[Extracted records]
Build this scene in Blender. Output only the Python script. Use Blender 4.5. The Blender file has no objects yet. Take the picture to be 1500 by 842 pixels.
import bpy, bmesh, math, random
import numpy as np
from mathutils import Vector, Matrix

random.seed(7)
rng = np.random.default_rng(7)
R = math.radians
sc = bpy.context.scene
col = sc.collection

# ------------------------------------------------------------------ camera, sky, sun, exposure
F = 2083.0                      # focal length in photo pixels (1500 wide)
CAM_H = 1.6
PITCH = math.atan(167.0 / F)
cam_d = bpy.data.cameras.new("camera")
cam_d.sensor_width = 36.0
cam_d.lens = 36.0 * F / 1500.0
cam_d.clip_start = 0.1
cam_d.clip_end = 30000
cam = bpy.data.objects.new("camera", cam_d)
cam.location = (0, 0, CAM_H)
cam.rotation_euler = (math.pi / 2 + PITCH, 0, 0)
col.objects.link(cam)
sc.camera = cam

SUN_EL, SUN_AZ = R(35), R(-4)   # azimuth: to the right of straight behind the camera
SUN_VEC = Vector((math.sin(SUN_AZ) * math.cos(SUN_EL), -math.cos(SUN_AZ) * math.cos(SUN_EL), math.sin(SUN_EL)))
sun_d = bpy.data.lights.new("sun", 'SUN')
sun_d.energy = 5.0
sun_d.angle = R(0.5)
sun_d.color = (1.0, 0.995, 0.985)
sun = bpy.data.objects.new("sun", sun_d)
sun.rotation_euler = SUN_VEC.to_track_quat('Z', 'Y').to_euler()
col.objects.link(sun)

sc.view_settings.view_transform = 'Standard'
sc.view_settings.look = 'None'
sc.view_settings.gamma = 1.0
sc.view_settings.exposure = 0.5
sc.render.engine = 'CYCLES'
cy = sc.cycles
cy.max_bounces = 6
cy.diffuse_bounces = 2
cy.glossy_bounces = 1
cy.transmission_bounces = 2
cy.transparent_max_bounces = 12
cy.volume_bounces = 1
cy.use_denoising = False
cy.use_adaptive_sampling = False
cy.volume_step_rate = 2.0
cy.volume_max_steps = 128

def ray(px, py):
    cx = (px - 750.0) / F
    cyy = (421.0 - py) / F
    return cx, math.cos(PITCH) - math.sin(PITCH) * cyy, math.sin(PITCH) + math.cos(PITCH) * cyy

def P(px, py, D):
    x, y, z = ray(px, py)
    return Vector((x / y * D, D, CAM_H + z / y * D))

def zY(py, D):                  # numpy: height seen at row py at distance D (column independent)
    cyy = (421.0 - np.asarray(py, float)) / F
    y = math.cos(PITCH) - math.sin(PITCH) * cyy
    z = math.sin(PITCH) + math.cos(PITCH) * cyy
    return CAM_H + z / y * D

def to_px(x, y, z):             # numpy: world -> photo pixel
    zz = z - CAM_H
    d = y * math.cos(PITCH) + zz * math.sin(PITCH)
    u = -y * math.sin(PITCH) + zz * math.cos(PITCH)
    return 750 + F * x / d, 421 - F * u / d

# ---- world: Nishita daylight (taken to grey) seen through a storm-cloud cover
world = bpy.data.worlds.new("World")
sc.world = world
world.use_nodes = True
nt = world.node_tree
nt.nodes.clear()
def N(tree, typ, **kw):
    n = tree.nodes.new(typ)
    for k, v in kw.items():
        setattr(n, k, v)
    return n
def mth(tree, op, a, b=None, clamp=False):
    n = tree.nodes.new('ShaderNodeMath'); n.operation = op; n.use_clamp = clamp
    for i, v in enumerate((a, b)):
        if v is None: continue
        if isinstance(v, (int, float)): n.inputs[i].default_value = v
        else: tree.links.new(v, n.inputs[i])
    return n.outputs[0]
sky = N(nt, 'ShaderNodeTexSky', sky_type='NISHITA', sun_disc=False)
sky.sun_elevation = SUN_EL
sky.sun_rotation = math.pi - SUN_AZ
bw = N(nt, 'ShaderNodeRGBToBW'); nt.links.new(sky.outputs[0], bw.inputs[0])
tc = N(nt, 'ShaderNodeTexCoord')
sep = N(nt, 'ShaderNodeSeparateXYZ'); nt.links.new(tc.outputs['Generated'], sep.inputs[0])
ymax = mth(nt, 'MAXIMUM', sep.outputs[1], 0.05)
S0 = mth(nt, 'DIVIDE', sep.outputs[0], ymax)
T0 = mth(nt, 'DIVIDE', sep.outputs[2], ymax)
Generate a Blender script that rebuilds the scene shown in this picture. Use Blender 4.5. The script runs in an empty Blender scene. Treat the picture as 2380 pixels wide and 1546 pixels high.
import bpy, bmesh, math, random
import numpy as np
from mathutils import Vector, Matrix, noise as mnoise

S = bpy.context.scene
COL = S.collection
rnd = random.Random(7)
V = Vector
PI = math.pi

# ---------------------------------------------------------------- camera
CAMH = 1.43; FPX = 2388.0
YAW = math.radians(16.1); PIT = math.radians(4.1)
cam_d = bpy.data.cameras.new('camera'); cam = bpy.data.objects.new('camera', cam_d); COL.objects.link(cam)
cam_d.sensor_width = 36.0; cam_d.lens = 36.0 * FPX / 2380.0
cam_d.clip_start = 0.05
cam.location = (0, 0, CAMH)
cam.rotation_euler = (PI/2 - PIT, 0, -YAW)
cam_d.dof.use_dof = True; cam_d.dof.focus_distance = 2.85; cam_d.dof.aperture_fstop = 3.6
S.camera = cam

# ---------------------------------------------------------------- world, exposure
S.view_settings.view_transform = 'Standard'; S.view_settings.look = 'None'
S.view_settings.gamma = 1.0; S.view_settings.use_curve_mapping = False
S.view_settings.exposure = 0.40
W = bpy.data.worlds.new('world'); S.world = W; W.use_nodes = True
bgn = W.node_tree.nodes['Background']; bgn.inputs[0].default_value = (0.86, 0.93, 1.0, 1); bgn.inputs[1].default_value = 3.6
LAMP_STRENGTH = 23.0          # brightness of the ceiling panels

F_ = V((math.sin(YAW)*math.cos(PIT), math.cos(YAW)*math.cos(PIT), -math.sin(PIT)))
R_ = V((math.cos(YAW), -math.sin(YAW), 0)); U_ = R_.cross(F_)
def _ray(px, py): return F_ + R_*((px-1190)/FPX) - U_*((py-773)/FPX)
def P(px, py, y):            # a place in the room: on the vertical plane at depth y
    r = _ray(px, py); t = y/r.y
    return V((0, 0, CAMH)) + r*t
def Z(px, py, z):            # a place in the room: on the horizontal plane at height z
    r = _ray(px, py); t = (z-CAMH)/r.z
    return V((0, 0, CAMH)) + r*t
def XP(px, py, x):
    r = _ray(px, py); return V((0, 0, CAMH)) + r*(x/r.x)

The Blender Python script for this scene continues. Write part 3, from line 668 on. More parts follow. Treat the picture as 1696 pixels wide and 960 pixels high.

Job
Lines of the listing that contain the word "Python" are to be counted; report only their number.

Task output
2